Eigentlich ist es ganz einfach. Fürs erste reicht es offen zu sein für den Anderen. Der Schlüssel liegt in der Annahme, dass auch der andere ein reiches spirituelles und geistiges Leben hat und daher ein interessantes Gegenüber sein kann. Diese wertschätzende und friedfertige Perspektive legt uns ja das Zweite Vatikanische Konzil ins Stammbuch, wenn es (im Kapitel nostra etate) heißt, die katholische Kirche lehne nichts von alledem ab, was in diesen anderen Religionen wahr und heilig ist. Der Dialog hat immer Zukunft, auch wenn ich natürlich nicht die Friedensarbeit von Stadt, Land und Weltkirche machen kann. Wir haben es zum Beispiel an der Schule unserer Kinder erlebt, wie der Schulhof deutlich friedlicher wurde, nachdem islamischer Religionsunterricht und jüdischer Religionsunterricht zusätzlich stattfanden.
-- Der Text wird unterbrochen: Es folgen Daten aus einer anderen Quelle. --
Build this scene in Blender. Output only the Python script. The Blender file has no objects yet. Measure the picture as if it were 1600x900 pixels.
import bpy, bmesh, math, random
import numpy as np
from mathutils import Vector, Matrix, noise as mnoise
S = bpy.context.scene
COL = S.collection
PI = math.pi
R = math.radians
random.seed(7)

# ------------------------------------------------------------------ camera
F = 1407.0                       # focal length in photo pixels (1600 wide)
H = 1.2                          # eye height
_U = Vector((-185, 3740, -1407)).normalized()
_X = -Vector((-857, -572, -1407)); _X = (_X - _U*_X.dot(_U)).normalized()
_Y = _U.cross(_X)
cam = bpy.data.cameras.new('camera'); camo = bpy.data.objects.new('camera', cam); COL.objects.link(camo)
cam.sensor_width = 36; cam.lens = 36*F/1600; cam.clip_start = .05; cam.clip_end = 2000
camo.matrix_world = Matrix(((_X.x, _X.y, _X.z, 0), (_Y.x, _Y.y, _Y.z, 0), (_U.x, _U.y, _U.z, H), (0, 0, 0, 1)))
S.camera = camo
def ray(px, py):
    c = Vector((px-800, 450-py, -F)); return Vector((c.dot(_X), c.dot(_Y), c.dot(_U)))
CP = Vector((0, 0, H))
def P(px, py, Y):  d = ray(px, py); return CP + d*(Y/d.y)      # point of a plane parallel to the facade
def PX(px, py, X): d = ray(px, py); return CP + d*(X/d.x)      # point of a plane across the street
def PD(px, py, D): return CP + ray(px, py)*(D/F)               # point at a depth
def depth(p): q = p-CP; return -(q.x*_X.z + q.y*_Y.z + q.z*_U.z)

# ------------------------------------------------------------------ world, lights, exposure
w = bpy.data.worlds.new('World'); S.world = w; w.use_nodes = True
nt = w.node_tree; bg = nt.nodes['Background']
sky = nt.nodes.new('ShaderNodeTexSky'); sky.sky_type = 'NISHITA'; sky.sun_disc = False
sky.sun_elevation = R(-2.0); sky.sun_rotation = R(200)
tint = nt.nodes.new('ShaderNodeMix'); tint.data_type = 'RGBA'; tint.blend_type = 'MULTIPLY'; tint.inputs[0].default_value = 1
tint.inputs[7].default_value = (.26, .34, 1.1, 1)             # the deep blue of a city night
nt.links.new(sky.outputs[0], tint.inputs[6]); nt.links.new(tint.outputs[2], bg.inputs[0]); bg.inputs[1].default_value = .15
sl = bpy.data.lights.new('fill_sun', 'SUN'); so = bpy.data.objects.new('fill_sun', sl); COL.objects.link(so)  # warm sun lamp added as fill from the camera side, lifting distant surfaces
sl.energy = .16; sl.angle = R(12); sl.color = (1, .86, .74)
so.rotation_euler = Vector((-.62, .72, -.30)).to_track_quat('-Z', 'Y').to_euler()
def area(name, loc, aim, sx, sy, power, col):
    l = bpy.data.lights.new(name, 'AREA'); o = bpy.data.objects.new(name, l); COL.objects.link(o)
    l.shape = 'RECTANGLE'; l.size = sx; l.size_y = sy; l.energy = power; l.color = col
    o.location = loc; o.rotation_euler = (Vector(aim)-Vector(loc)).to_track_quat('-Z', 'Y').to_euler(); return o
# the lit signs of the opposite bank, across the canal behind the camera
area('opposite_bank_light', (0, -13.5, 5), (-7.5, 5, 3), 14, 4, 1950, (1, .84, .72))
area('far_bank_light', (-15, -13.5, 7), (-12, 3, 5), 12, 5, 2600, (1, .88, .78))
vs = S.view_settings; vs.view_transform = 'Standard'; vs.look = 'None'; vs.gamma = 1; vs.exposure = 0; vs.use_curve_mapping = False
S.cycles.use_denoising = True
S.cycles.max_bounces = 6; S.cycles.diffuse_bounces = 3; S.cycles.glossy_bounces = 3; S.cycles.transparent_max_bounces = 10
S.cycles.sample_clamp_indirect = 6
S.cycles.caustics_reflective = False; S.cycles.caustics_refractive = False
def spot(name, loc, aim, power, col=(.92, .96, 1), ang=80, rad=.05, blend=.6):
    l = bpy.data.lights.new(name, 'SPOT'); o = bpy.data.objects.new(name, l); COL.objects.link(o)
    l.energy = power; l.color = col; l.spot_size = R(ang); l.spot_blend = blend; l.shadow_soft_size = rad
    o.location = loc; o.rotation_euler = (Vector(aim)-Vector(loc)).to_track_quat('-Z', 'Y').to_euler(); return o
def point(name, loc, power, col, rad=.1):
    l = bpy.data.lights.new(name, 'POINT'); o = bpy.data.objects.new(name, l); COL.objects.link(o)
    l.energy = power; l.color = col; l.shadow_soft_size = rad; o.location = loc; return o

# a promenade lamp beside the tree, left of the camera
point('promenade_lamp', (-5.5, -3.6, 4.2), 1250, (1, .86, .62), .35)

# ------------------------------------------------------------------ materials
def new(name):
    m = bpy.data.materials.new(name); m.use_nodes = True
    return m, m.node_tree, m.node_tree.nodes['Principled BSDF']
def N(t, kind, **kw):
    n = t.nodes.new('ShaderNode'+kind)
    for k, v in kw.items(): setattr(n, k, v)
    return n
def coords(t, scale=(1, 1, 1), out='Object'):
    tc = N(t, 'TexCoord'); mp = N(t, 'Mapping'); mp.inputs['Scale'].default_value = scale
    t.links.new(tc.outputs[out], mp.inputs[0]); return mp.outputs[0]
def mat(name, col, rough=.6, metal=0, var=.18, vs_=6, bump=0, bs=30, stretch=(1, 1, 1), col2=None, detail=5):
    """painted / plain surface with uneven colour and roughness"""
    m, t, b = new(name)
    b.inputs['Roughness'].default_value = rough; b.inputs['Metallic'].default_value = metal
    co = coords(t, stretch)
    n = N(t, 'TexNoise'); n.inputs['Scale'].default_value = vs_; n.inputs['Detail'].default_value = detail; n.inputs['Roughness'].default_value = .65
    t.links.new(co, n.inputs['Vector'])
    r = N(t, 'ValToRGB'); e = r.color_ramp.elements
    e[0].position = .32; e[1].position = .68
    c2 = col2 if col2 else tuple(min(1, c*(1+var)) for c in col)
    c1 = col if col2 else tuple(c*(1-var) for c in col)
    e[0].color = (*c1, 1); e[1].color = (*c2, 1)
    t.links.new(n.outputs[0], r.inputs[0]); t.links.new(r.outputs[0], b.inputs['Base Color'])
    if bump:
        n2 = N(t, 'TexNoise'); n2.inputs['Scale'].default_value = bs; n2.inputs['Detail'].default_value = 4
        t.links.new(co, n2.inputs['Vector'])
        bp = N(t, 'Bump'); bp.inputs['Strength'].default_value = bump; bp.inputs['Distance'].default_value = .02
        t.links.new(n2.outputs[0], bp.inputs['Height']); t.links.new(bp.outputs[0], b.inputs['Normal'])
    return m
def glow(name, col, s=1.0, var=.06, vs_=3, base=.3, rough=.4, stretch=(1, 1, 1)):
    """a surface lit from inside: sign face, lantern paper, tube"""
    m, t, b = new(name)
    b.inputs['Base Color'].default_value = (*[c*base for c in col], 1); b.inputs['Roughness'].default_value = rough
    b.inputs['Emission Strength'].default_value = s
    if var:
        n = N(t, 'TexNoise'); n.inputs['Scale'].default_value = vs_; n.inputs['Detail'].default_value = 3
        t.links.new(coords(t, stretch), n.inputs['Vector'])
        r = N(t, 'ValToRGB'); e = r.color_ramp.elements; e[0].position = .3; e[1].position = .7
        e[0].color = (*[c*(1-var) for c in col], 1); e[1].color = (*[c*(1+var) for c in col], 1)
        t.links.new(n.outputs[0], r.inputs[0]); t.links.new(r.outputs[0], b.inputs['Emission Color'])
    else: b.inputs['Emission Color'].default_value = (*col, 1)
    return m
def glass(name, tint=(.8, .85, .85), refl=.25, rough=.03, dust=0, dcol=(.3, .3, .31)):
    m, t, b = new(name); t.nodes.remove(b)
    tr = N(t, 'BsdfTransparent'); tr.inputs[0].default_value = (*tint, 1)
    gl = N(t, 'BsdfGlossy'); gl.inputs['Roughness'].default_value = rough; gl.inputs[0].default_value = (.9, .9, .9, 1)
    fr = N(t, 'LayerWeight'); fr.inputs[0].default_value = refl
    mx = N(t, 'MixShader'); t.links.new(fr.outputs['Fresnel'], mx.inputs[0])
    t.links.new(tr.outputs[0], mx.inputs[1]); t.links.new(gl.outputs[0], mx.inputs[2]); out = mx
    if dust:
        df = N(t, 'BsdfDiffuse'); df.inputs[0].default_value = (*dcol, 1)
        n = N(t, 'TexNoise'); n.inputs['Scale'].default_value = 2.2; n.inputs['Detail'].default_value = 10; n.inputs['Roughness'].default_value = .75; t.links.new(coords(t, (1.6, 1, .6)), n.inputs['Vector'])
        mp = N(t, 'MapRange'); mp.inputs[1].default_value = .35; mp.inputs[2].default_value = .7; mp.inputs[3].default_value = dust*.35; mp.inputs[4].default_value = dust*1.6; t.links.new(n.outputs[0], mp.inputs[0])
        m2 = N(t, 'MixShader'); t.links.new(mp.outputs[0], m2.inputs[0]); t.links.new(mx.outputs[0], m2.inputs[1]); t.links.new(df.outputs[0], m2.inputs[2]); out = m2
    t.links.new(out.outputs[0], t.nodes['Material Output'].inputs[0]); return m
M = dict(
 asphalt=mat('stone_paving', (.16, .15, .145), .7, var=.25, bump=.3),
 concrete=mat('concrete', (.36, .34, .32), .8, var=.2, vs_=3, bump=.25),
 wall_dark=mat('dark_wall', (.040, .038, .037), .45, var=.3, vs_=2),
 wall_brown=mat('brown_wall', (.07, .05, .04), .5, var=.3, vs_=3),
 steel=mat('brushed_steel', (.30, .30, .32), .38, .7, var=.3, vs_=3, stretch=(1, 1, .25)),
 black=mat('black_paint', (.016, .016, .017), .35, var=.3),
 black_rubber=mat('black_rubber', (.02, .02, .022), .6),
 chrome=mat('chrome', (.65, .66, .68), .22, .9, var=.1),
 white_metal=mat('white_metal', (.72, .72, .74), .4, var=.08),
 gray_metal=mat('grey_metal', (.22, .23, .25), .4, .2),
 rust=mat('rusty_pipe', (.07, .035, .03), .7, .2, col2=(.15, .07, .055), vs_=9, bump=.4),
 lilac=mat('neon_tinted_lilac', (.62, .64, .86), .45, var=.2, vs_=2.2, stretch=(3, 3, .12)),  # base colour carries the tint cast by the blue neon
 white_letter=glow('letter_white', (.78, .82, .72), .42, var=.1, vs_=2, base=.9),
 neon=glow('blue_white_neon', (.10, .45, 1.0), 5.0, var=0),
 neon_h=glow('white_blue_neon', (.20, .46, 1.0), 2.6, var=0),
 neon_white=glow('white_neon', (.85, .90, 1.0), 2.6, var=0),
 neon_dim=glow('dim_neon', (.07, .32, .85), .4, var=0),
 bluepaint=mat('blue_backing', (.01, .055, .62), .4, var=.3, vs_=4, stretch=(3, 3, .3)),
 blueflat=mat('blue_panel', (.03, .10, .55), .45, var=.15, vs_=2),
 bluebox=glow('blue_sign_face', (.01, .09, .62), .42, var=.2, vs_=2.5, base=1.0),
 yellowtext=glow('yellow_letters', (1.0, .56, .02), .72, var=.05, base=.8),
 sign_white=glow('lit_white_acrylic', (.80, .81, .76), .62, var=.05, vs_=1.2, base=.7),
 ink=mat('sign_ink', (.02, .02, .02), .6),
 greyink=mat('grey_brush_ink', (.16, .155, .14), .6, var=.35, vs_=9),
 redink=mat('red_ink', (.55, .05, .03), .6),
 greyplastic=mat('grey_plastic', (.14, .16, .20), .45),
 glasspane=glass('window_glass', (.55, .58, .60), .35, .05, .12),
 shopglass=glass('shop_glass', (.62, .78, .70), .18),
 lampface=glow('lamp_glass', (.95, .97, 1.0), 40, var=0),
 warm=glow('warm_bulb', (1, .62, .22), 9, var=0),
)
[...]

Es wird immer wieder an vielen Orten viele kleine Schritte geben müssen. Wir müssen unsere Resonanz, also unser Ohr für den interreligiösen Dialog wachhalten. Das kann auf der nachbarschaftlichen Ebene ganz persönlich passieren oder aber auch ein Verbinden mit den schon bestehenden Organisationen wie GCJZ, BCJ, oder anderen sein. Das Verbinden wird mich reich machen, aber ich kann es nicht erzwingen, nicht konservieren.

Wie können sich Gemeinden und Verbände in diese Kampagne einbringen?

Die Gemeinden können die Plakate einfach am eigenen Kopierer ausdrucken und Monat für Monat passend in ihre Schaukästen hängen. Das wäre schon der erste und wichtigste Sinn dieser Kampagne. Ob sich daraus vielleicht ein Gespräch, eine Predigt, eine Begegnung ergibt, kann mit Spannung erwartet werden. Bestenfalls entsteht ein Bedürfnis in der Gemeinde, die eigenen jüdischen Nachbarn besser kennen zu lernen und gegenseitig einzuladen. Das eigene Selbstwertgefühl und auch der eigene Glauben kann an der Begegnung mit dem vermeintlich Anderen wachsen. Und weil das Sprechen darüber immer vor Ort stattfindet, wird es auch erst einmal die Gespräche untereinander lebendig werden lassen.